It's been on my mind a good bit today that I'm on the other side of the end of Jr's line. All the time with him I refused to anticipate when he might go out, or even think about what comes next. I felt like my role was to keep him comfortable in the present. He faded out and came back so many times, I could never assume that a downturn would not turn back up. I could never anticipate anything. When Jr's mind was gone, I wondered how much more he has to take. But I wouldn't indulge in thoughts of after. Everything has so many ways of changing, all at the same time, ongoing, I can't anticipate anything to do with the future, even by tracing patterns of repetition in the past. Not even that is a certainty.
It's a month past the dreaded day, and everything is different. Gradually, I'm setting myself in motion, getting projects going. When I came home I found the house was static, desperately needed help. It felt inside about like Jr's house must feel right now. The occupant gone. Nothing is going on. It's like the spirit in the house was asleep, or that's what I called it. It seemed to define the feeling best. I believe I can say with fair certainty that Jr never imagined a world without him. He never looked to what's next either. He wasn't in a hurry to find out. He was actually a bit resistant to finding out, because he liked it here. He had his troubles and sorrows, but that's not all there is. He also had some really good times and loved to work, worked into his late 70s, until he was unable to leave the house.
It wasn't denial on his part or mine. For Jr it was apprehension, I suspect, that God might turn out to be a hard-shell preacher and tell him, sorry, you drank too much, you've outrun the law, you've given in to temptation repeatedly, you've got a little too independent an air about you, and worst of all, you don't go to church. Bad Jr. Get onboard that long black train. It's a one-way trip to hell. But the God Jr really knows and the God I know is all about love. It's like I told him when he told me he wasn't sure which way he was going, Hell wouldn't have you. In my way of seeing, that's a certainty.
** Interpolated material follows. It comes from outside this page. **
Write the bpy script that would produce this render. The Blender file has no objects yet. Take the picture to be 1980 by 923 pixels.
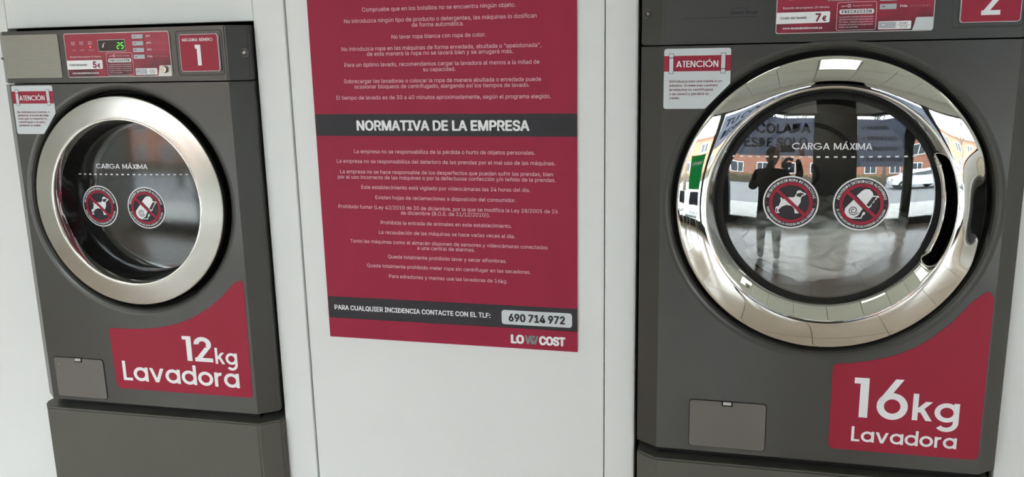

Hell doesn't want somebody who tends to help others. Hell wants somebody who robs his mother's money she put by for her old age.
I never talked with Jr about heaven or hell, whether or not, any of that. In his way of thinking, as in mine, they don't matter now. What matters now is participating in the flow of life on earth. Jr never objected to living on this earth, like I often do. He thinks it's as good as it gets being a human on earth, a man with a complex life, a mind that keeps itself busy figuring things out. He learned by doing. He loved making music, the world of musicians, getting a good rhythm going and riding it picking the fire out of the banjo. Even in the last weeks when he was frailty itself, I knew the Jr within and he was still functioning. That was the Jr I talked to and listened to. When his mind dried up, the Jr I knew was still there, just locked in a cell without a mind.
I had never wanted to control him in any way, and don't believe I ever did. A few years ago I told him, "The only thing I want for you is what you want for yourself." He looked at me stunned-like, and said, Really? I don't think he'd ever heard of that. He had so many people around him controlling and manipulating him, and him knowing it, that somebody not looking to control him came as a surprise out of the blue. I always let him call his own shots. I never anticipated how he might answer any given question, or how he might respond to one thing or another. I couldn't. I knew that. When people would ask me something they wanted to ask him, but he was asleep or generally unable to respond, I had to make it clear I really do not know what his answer would be. I might think I have a pretty good idea what it would be, but I wouldn't count on it. I wanted him to have his own personal autonomy to the last breath.
I remember the time the niece below the mountain said she commends me, she knows how contrary he was. I said, He wasn't contrary at all. She was always and continually set on forcing him to do things he's not going to do. Like she thinks he should eat, though he says his stomach hurts and he can't eat, she fixes a big meal, puts it down before him and heckles him to eat. Finished, he'd get up, go to the bathroom, throw up and be in agony the rest of the day. I never put anything on him to do that he didn't want to do. I explained to him what his pills were for, individually, when he took them, never just saying do this, do that. I gave him a choice about everything. I wanted him to be able at least to make decisions in his own power, even though he didn't have the energy to stand up. Decisions got down to would you like a sip of water? But it was his decision, which I believed was at least as important as the water.
Looking back to the time of first suspicioning I was sent to Jr, then to get to know him better first, learn his language, you might say, preparing for the time I could help him retain his personal autonomy as long as he retains consciousness. It was his consciousness that was important to me. His consciousness is where Jr Maxwell really was, not in that banged up and broken old skeleton. I'll even go so far as to venture it was God's love for Jr that set up circumstances to call upon a devotee who appreciates people of the old ways, who was already disposed to like Jr, who could learn from Jr, because Jr was a learned man, not by books but by awareness, first hand experience. It tells me God trusted me with his dear one, and I'm as grateful for that as for anything else.